I believe that I've got this feature working, and in addition to adding support for ROLLUP grouping, I've also, as a side effect, added support for multiple distinct aggregates in the same result set.
However, my implementation is substantially different than the previous implementation, as the previous implementation generally computed aggregates using sort observers, whereas my new implementation does not use sort observers. Instead, the implementation sorts the data (unless it's already in sorted order) and then processes the data in a single pass over the sorted values, computing the various levels of aggregates as it goes.
During review of the changes, Knut Anders wondered what the overall affects on performance were. This is a good question, and I'm trying to figure out how to answer it. I think that the best thing to do is to write a benchmark, and then we can run it against both the old and the new implementations, and measure the results.

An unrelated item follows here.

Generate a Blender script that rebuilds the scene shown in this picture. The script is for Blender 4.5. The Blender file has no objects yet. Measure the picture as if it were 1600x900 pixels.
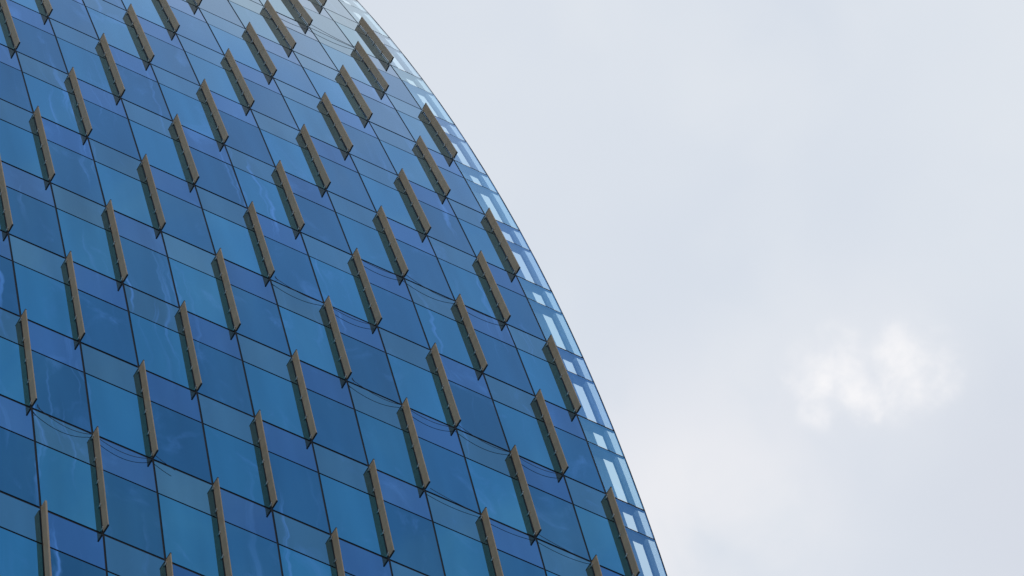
import bpy, math, random
from mathutils import Vector, Matrix
random.seed(7)
sc = bpy.context.scene
col = sc.collection

# ------------------------------------------------------------------ camera
CAM = Vector((0.0, 0.0, 1.6))
YAW, PITCH, FPX = 0.546052, 0.828723, 8531.15          # a long lens looking steeply up
cam = bpy.data.cameras.new('camera')
cam.sensor_fit = 'HORIZONTAL'; cam.sensor_width = 36.0
cam.lens = 36.0 * FPX / 1600.0
cam.clip_start = 0.5; cam.clip_end = 9000
cam_ob = bpy.data.objects.new('camera', cam); col.objects.link(cam_ob)
cam_ob.location = CAM
cam_ob.rotation_euler = (math.pi / 2 + PITCH, 0, -YAW)
sc.camera = cam_ob
FW = Vector((math.sin(YAW) * math.cos(PITCH), math.cos(YAW) * math.cos(PITCH), math.sin(PITCH)))
RT = Vector((math.cos(YAW), -math.sin(YAW), 0.0)); UP = RT.cross(FW)
def sky_dir(x, y): return (FW * FPX + RT * (x - 800) + UP * (450 - y)).normalized()

# ------------------------------------------------------------------ world: a bright overcast
SUN_EL, SUN_AZ = math.radians(47), math.radians(35)     # the veiled sun stands behind the tower, azimuth from +Y to +X
w = bpy.data.worlds.new('World'); sc.world = w; w.use_nodes = True
nt = w.node_tree; nt.nodes.clear()
def nn(t, **kw):
    n = nt.nodes.new(t)
    for k, v in kw.items(): setattr(n, k, v)
    return n
def L(a, b): nt.links.new(a, b)
def mth(op, a, b=None, clamp=False):
    n = nn('ShaderNodeMath', operation=op, use_clamp=clamp)
    for i, v in enumerate((a, b)):
        if v is None: continue
        if isinstance(v, (int, float)): n.inputs[i].default_value = v
        else: L(v, n.inputs[i])
    return n.outputs[0]
def mixc(f, a, b, mode='MIX'):
    n = nn('ShaderNodeMix', data_type='RGBA', blend_type=mode)
    for s, v in ((n.inputs[0], f), (n.inputs[6], a), (n.inputs[7], b)):
        if isinstance(v, (int, float)): s.default_value = v
        elif isinstance(v, tuple): s.default_value = (*v, 1)
        else: L(v, s)
    return n.outputs[2]
def ramp(v, a, b, lo=0.0, hi=1.0):
    n = nn('ShaderNodeMapRange', interpolation_type='SMOOTHSTEP')
    L(v, n.inputs[0]); n.inputs[1].default_value = a; n.inputs[2].default_value = b
    n.inputs[3].default_value = lo; n.inputs[4].default_value = hi
    return n.outputs[0]
def noise(vec, scale, detail=4, rough=.5, dist=0.0, off=(0, 0, 0)):
    mp = nn('ShaderNodeMapping'); L(vec, mp.inputs[0]); mp.inputs['Location'].default_value = off
    n = nn('ShaderNodeTexNoise'); L(mp.outputs[0], n.inputs['Vector'])
    n.inputs['Scale'].default_value = scale; n.inputs['Detail'].default_value = detail
    n.inputs['Roughness'].default_value = rough; n.inputs['Distortion'].default_value = dist
    return n.outputs[0]
tc = nn('ShaderNodeTexCoord'); D = tc.outputs['Generated']
def near(x, y, r0, r1):
    n = nn('ShaderNodeVectorMath', operation='DISTANCE'); L(D, n.inputs[0]); n.inputs[1].default_value = sky_dir(x, y)
    return ramp(n.outputs['Value'], r0, r1, 1.0, 0.0)
sky = nn('ShaderNodeTexSky', sky_type='NISHITA'); sky.sun_disc = False
sky.sun_elevation = SUN_EL; sky.sun_rotation = SUN_AZ
sky.air_density = 2.0; sky.dust_density = .5; sky.ozone_density = 8.0
# bright overcast all round, fraying out overhead into an open stretch of blue
big = noise(D, 9.0, 3, .5, .3, (1.3, .2, .7))
mid = noise(D, 26.0, 4, .5, .3, (.4, 2.1, 0))
cloud = mixc(ramp(big, .30, .70), (5.45, 5.93, 6.72), (6.02, 6.42, 7.0))
cloud = mixc(mth('MULTIPLY', ramp(mid, .40, .78), .6), cloud, (6.40, 6.72, 7.15))
glow = mth('MULTIPLY', mth('MULTIPLY', near(1090, 800, .0, .045), ramp(noise(D, 40.0, 4, .5, .3, (5, 0, 1)), .20, .62)), .8)
cloud = mixc(glow, cloud, (7.25, 7.22, 7.48))
rim = mth('MULTIPLY', near(1650, 800, .004, .050), .75)
cloud = mixc(rim, cloud, (5.5, 5.8, 6.5))
fine = noise(D, 95.0, 4, .52, .25, (0, .3, 1.1))
fine2 = noise(D, 240.0, 3, .5, .2, (3, .3, 1.1))
pf = mth('ADD', mth('MULTIPLY', fine, .75), mth('MULTIPLY', fine2, .25))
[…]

Writing a GROUP BY benchmark is simpler than many other possible benchmarks, but it is still not an easy job. For the most part, the overall structure of a reasonable GROUP BY benchmark is probably something like:
load-some-sample-data
for each interesting GROUP BY statement,
note the current time
execute the GROUP BY statement and
read all the results
note the current time again and
compute the elapsed time
print a simple result stating
the statements that were run and
the elapsed time for each statement
The interesting questions, then, are:
- what statements should we run, and
- what data should we run them against?
- the new statements, which can only be run against Derby with my proposed DERBY-3002 patch, and
- an equivalent set of statements which can be run against older versions of Derby. For example, ROLLUP can be replaced by an equivalent set of UNION'ed GROUP BY statements. And multiple DISTINCT aggregates can be replaced by some sort of join of multiple subqueries, each with its own single DISTINCT aggregate.
- There should be enough data to make the queries interesting, and require the database to do enough work so that differences in the implementation performance become important. If there isn't much data, almost any algorithm would be good enough.
- The data needs to include the right data types; should we use strings? numbers? large objects? dates and times?
- The distribution of the data is very important: how many groups are there in the data, and what is the ratio between the number of groups, and the total amount of data?
One place to start is to incorporate the GROUP BY examples from the Derby documentation, and from the ROLLUP specification.
Another possibility is to use statements and data from existing benchmarks; for example, there are the TPC-* benchmarks from tpc.org; TPC-D might be the best place to start looking for GROUP BY examples. Are there other such benchmarks?
Where else might I look for inspiration for building a GROUP BY benchmark?